Home Baking Essentials

Since I’ve started to finally get this whole artisan baking thing down, I thought I’d share some thoughts on what I feel are the essential tools you need to successfully bake quality bread at home. These aren’t in any particular order of importance; to me, they’re all equally important.

Digital Scale

My first month of baking, I used recipes based completely on volume (cups, tablespoons, and teaspoons). But real recipes always listed things by weight; specifically, in grams. The reason is because to a baker, everything is measured by percentages in weight, based on the flour. This makes it easy to scale a recipe up and down if you know the percentages. For instance, if a recipe calls for a 72% hydration, you know that the weight of the water divided by the amount of flour will be 0.72. So if the recipe calls for 1000 grams of flour and is 72% hydration, you know you’ll need 720 grams of water.

I normally take 1000 gram recipes down to 800 grams because that works better with my KitchenAid stand mixer. But I could easily go up from there as well. Get the picture?

You don’t have to spend a lot of money on a digital scale. My 22-lb. capacity scale costed me $15, and it works great. It’s not as precise as a professional kitchen scale, but for my purposes it works.

Plastic Scraper

I have a few of these, but I normally just use one scraper that I originally used for taping drywall. It has a flat edge on one side and a curved edge on the other. I love it because I can bend it to fit the curvature of any bowl that I use.

Even before I got a digital scale, this was a tool I knew that I could not be without. I can scrape dough off the sides of my bowls, I can scrape my bench, I can collect bench flour. I even use it for folding my high hydration dough so I don’t get too much dough on my working hand.

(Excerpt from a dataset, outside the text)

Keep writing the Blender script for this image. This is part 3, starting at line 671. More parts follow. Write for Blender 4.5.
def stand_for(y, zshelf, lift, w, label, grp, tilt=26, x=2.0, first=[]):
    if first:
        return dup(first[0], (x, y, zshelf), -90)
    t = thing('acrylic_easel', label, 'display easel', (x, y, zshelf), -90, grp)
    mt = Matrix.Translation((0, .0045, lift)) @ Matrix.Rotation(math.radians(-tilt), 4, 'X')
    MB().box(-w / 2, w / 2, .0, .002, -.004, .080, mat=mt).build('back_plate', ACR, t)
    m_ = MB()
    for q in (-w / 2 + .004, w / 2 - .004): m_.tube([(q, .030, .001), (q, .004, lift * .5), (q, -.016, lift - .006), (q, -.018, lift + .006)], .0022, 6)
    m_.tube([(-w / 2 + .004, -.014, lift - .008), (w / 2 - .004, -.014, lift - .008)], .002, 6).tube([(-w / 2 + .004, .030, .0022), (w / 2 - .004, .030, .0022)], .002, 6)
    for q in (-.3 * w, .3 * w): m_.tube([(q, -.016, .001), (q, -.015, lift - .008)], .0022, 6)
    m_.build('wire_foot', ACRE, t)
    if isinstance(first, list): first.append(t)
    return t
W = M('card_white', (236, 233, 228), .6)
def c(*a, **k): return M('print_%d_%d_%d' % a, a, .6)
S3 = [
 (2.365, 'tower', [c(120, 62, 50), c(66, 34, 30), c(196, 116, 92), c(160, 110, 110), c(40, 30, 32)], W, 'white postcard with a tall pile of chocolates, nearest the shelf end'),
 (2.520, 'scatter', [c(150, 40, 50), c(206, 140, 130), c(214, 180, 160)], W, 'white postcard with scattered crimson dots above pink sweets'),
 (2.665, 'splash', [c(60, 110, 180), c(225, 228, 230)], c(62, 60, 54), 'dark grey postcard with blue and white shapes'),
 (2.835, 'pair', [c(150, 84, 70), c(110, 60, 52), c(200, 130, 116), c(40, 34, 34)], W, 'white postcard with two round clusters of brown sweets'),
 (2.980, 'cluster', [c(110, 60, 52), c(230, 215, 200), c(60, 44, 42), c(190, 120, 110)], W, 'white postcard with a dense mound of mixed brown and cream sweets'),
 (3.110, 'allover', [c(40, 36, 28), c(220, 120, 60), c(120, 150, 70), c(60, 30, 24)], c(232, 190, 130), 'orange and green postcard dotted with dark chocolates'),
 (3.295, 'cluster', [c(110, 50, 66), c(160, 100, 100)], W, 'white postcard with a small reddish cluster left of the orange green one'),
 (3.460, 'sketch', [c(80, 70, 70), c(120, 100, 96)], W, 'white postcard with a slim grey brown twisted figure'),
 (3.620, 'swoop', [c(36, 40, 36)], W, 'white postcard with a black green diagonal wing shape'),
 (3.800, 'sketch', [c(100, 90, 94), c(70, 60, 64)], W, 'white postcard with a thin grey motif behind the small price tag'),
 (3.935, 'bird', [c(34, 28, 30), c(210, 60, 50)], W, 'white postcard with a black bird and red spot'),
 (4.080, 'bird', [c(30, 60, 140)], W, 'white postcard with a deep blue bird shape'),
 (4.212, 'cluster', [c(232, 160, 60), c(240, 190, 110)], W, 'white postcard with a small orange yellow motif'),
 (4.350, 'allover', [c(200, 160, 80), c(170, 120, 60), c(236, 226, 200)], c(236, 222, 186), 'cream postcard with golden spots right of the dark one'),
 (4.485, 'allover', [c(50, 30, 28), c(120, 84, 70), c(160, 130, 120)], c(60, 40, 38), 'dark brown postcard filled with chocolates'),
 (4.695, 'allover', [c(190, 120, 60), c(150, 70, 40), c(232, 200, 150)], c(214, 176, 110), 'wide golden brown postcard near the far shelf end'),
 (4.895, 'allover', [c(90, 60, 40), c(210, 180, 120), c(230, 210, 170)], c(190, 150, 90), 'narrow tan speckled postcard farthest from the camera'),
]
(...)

I actually got mine for free as a promo item from a sewer blockage company – go figure – but it works incredibly well!

Bakers Lame (pr. “lahm”)

To score loaves, a lame is indispensable. Basically, it’s a razor blade in a handle and can be curved or straight. Personally, I made my own curved lame from a wire hanger and a BiC pen. 🙂 And for my straight lame, I actually use a straight-razor because it works great for scoring.

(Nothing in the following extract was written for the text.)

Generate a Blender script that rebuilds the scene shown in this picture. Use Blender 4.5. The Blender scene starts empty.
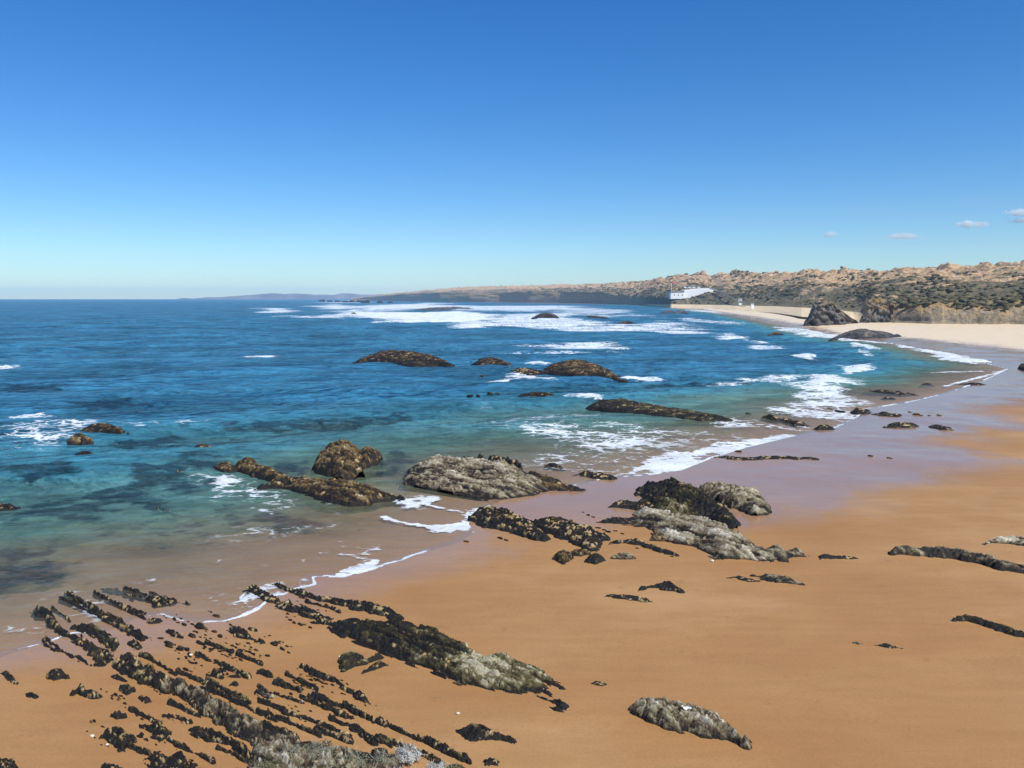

You could use a super sharp knife, but it has to be razor sharp. You also could use a razor blade all by itself, but you risk cutting yourself.

Bakers Couche

This is not absolutely essential, but since I got mine, it has become something I can’t live without. I originally got it for proofing baguettes, but I use it for proofing all my long loaves, and I also use it to cover my bowl during bulk ferment. Very versatile.